- **Stored data**
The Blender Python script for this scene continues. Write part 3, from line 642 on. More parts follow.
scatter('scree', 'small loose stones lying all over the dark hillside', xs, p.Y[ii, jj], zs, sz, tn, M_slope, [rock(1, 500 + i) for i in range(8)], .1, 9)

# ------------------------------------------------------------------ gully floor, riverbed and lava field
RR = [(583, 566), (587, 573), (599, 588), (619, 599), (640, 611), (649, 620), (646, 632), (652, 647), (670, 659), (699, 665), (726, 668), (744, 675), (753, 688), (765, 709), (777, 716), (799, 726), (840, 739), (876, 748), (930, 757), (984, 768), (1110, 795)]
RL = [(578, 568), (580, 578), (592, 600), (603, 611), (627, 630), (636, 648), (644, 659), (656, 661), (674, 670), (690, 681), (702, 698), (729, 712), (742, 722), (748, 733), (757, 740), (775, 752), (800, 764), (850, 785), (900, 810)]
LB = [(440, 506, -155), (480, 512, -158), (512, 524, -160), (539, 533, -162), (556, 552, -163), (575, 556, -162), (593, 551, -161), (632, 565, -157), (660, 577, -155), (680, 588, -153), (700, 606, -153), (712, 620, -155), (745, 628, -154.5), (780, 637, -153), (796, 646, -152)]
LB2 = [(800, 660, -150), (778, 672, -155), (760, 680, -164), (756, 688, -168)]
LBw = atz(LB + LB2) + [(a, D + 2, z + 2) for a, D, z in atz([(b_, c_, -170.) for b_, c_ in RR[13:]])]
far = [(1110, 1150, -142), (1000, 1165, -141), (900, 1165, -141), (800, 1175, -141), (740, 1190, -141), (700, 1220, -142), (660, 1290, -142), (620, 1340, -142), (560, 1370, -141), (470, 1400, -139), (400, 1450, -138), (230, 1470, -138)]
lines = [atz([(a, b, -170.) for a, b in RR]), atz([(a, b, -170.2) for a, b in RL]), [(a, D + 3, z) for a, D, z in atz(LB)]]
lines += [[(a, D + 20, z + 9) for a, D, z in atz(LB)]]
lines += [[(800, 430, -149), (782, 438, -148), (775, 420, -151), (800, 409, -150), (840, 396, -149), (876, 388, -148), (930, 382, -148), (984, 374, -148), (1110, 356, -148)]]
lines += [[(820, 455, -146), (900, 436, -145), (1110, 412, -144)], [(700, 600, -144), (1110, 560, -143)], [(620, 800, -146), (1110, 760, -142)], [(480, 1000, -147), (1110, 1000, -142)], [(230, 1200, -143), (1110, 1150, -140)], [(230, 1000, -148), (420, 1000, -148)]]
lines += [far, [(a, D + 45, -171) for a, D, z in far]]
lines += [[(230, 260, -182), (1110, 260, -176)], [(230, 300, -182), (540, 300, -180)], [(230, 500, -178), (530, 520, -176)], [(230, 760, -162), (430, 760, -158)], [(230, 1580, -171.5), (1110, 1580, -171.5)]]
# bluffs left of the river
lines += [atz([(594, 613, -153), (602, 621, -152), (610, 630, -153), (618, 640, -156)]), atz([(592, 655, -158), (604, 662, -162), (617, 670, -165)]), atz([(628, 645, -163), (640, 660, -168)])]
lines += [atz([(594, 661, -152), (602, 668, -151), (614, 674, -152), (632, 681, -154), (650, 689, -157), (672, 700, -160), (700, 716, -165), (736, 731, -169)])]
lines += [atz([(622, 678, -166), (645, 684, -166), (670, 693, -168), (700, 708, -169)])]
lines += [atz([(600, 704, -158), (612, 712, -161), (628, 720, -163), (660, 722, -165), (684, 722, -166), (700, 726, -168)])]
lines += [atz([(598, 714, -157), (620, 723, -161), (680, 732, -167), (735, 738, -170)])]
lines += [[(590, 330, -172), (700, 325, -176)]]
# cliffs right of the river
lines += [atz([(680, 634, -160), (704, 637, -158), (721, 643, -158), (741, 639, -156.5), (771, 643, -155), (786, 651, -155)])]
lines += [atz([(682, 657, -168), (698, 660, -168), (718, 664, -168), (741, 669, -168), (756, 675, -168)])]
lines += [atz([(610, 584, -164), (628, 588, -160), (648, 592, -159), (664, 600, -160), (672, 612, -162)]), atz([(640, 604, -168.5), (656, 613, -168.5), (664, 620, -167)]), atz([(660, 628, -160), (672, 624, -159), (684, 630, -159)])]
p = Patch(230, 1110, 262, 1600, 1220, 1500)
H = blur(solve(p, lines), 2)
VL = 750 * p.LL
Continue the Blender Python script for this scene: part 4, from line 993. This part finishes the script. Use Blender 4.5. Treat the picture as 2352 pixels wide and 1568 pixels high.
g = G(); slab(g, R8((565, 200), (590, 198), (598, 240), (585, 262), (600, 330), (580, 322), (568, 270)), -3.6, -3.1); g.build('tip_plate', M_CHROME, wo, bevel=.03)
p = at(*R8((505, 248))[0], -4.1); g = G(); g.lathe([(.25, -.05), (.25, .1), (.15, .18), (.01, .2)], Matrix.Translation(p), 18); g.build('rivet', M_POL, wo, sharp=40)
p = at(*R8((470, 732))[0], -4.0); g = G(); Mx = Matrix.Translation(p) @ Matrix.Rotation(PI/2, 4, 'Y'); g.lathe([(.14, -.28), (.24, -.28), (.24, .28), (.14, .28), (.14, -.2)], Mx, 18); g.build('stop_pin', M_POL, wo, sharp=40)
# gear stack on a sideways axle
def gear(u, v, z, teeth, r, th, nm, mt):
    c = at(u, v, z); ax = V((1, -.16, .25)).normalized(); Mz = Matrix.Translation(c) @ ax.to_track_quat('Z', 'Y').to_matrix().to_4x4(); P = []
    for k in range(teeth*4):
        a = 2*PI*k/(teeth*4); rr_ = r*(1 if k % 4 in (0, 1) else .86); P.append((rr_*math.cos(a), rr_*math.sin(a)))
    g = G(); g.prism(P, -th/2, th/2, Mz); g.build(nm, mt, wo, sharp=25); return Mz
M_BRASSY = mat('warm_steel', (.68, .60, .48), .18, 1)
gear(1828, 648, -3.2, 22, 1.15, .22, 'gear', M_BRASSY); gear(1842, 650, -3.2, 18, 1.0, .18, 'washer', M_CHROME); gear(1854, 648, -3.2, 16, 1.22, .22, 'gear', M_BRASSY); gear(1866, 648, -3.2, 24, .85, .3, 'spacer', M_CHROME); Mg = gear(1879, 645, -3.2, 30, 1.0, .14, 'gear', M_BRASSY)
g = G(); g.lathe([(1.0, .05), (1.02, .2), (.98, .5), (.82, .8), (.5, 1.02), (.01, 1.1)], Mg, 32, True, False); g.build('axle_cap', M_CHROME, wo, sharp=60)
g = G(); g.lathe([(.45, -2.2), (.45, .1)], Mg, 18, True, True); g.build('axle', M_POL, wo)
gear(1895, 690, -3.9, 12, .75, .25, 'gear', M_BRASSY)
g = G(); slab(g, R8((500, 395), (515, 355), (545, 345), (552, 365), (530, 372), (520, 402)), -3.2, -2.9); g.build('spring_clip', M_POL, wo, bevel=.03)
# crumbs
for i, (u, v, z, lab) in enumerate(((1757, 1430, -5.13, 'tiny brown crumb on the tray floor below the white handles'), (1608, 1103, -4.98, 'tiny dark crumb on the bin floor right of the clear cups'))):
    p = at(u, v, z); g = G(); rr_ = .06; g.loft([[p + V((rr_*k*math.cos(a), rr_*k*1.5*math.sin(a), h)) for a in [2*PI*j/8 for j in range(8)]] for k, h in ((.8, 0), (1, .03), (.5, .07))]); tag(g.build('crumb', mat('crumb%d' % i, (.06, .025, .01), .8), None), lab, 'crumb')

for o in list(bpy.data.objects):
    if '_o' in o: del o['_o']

- **Requirement**
Take the entries above and copy them exactly from the first line through the line with "scatter('scree', 'small loose"; leave out every line after it.

- **Finished answer**
The Blender Python script for this scene continues. Write part 3, from line 642 on. More parts follow.
scatter('scree', 'small loose stones lying all over the dark hillside', xs, p.Y[ii, jj], zs, sz, tn, M_slope, [rock(1, 500 + i) for i in range(8)], .1, 9)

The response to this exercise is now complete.